Wednesday, November 28, 2012

The "fiscal cliff" is more like a mole hill

There's lots of consternation in Washington and among the chattering class over the "fiscal cliff" and while the hype will whipsaw markets and keep the politicians busy, it really is a drop in the bucket:

I see the future: The politicians will meet and fret and hold press conferences and predict disaster. Then they'll reach a deal.

It will just postpone the reckoning, but they'll congratulate themselves, and the media will move on.

America, however, continues to go broke.

"They're not going to admit that we're bankrupt, and they won't admit that we're on the verge of a major, major change in our society," says Rep. Ron Paul, R-Texas. "So they'll keep putting it aside, but then we'll eventually probably destroy the dollar."
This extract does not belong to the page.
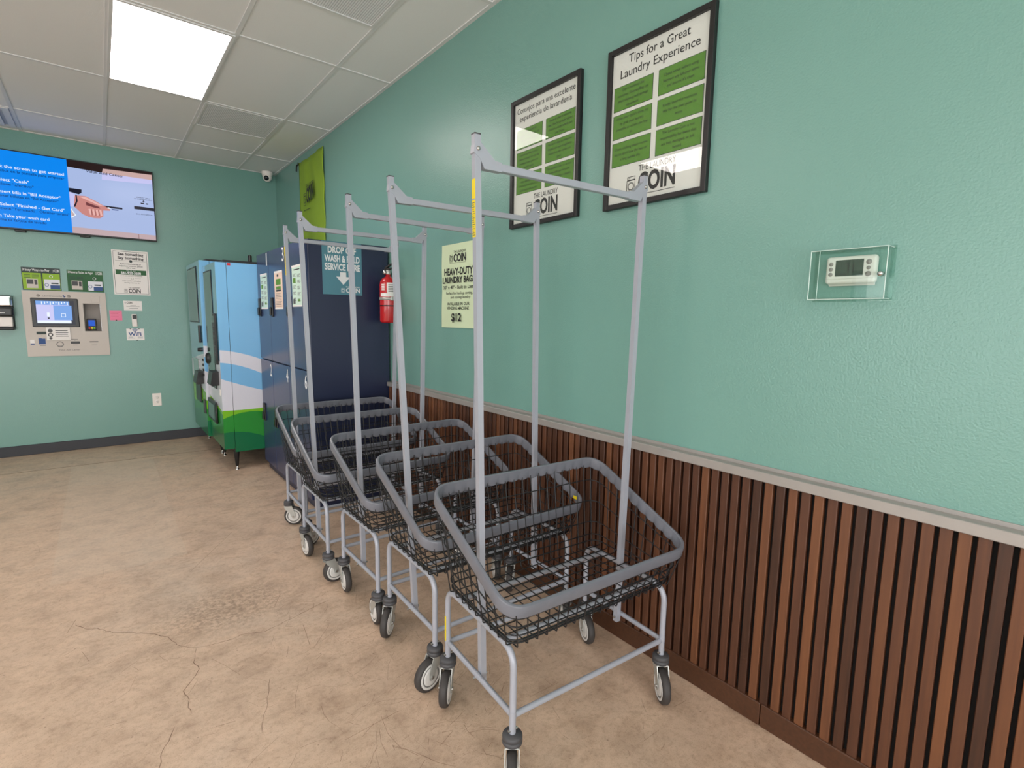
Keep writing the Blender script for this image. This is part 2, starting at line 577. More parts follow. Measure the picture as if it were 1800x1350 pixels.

The across-the-board cut, or "sequestration," was designed to be so distasteful that Congress would be moved to cut more deliberately. If it doesn't act, $110 billion in projected spending will be automatically cut -- half from domestic spending, half from the Pentagon.

"They assume that they made it so bad that they wouldn't accept it, but I don't think they did," said Paul. "They're not even ... talking about real cuts. They're talking about cuts in baseline budgeting."

Right, the old baseline budgeting trick.

"If they propose, let's say, a $10 billion increase for next year and cut it down to $9 billion, they say they're cutting 10 percent. But they're not cutting anything, they're only increasing it $9 billion instead of $10 billion. It's done on purpose so that people get confused."

Even better, the amounts under discussion are miniscule compared to the across-the-board cuts that are needed:

"When government spending is about $3.8 trillion, you're going to cut $100 billion? That's a deck chair on the Titanic," said Russ Roberts of the Hoover Institution.

And the US budget is looking more like the Titanic every day.